In the waiting, the prayers continue and ‘encircle’ the world. Many thanks to all who sent accounts of what happened in their place during the Special Day of Prayer and Fasting last Wednesday. Hopefully we may find some way of collating all this. The following is a quote from an email that Fr Dan O’Connor (a Columban priest from New Zealand) sent to me from Badin in Pakistan. I feel it captures something of what went on everywhere, no matter the size of the group.
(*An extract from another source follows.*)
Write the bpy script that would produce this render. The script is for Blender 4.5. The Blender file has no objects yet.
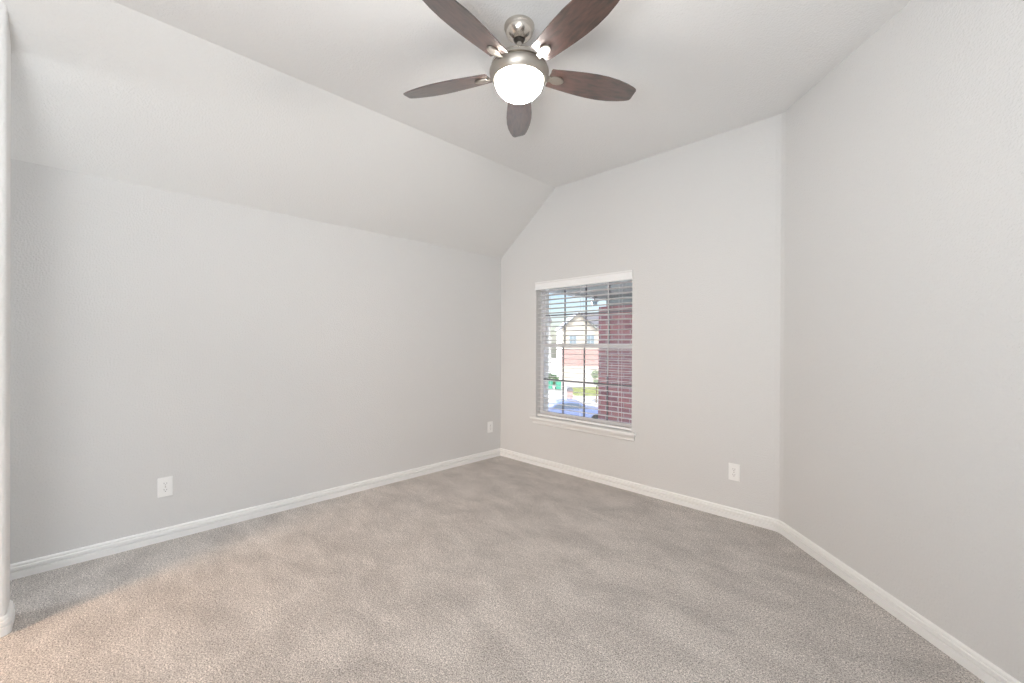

‘On Wednesday we Columbans here in Badin, ie, Annie Budiongan (from Loboc, Bohol, a Columban lay missionary), Carmela Capistrano, (also a Columban lay missionary from Tukuran, Zamboanga del Sur, near Pagadian City), Fr Bernard Subarao, (a Columban priest associate from the Diocese of Malaybalay) and I came together for a Holy Hour for Father Mick. We were joined by some parishioners and also a Muslim man came for a while to join us in the church in prayer.

‘That day I also spoke with the leader in the nearby mosque who assured me that he would also pray for Father Mick's safe release "with big voice". That evening while out in the village called Umawha we offered Mass for Father Mick. A number of Hindus also attended the Mass.’

God continues to use Father Mick to bring many people prayerfully together. As he enters his 23rd night of captivity let us, as part of this ‘prayer community’, continue to pray with and for him: ‘I waited, I waited for the Lord and he stooped down to me; he heard my cry’ [Ps.40].